Out-Law News 2 min. read

European Commission launches overarching review of EU telecoms regulations


An overarching review of EU telecoms regulations has been launched by the European Commission.

The Commission said the review is aimed at understanding whether the existing rules "sufficiently incentivise" businesses operating in the telecoms market to invest in the telecoms infrastructure necessary "to meet tomorrow's high-capacity demands across the whole [EU]".

The views the Commission gathers during its consultations will, it said, help to inform new "regulatory proposals" it expects to publish for the telecoms sector in 2016. It said it wants to ensure the EU's telecoms rules are sustainable, market-based, deliver a "high-performance for fixed and wireless broadband infrastructures" and are "fit for purpose for 2020 and beyond".

To achieve this, the Commission said there needs to be "effective spectrum coordination, and common EU-wide criteria for spectrum assignment at national level;" and for there to be incentives created for "investment in high-speed broadband". It also said there needs to be a "level playing field for all market players, traditional and new" and for telecoms rules to be "effective".

Telecoms law expert Diane Mullenex of Pinsent Masons, the law firm behind Out-Law.com, said the Commission's consultation coincides with changing consumer priorities as well as "the convergence of digital services". She said both those issues need to be addressed in a policy debate.

"This needs to be done at a European level," Mullenex said. "From personal data requiring more up-to-date protection standards to the perceived barriers in switching apps and operating system, consumers do feel a need for more flexibility and clarity."

In its consultation on the evaluation and the review of the regulatory framework for electronic communications networks and services, one issue the Commission asked for views on is on whether and to what extent 'over-the-top' (OTT) communication services should be regulated.

OTT service providers, like WhatsApp and Skype, rely on telecoms networks run by telecoms operators to deliver rival communication services to the ones the telecoms operators provide to consumers. Telecoms companies have argued that it is unfair that the OTT providers are subject to fewer regulations than they are despite the end services delivered to consumers being essentially the same.

The Commission's consultation has asked stakeholders for their views on whether it is necessary to alter how 'electronic communications services' is defined within the EU telecoms regulatory framework to ensure a "level regulatory playing field".

Stakeholders have been asked if they think that "traditional electronic communications services (such as voice or video telephony, SMS/text messages, e-mails operated by telecoms providers, other services) can be functionally substituted by OTT services or platforms with communication elements (e.g. internet telephony services, web messaging services, webmail services, social media platforms, other)".

If so, should those OTT services "fall under a new common definition" for 'electronic communications services', the Commission asked.

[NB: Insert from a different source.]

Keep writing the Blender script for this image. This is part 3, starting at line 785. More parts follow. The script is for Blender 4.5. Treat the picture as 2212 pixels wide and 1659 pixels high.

Among the other issues that the Commission has asked for stakeholders' views on is whether allocation of radio spectrum across Europe should be more harmonised and whether any "barriers" to the access of harmonised spectrum need to be removed "in order to foster economies of scale for wireless innovations and to promote competition and investment".

The Commission also framed questions around the sharing of spectrum. It said spectrum sharing "should enhance competition from additional users and in particular should not create undue competitive advantages for current or future right-holders or result in unjustified restrictions of competition".

"In principle, beneficial sharing opportunities (BSO) can be identified, in both licensed and licence-exempt frequency bands, wherever the combined net socio-economic benefit of multiple applications sharing a band is greater than the net socio-economic benefit of a single application, taking into account additional costs resulting from shared use," it said.

The Commission's consultations are open until 7 December.

EU commissioner for the digital single market Andrus Ansip said: "The internet is the oxygen of our digital economy and society. We are more and more connected, at every moment, everywhere. This means that access to high-speed and high-quality internet has become essential to every European: people, companies, organisations or public bodies."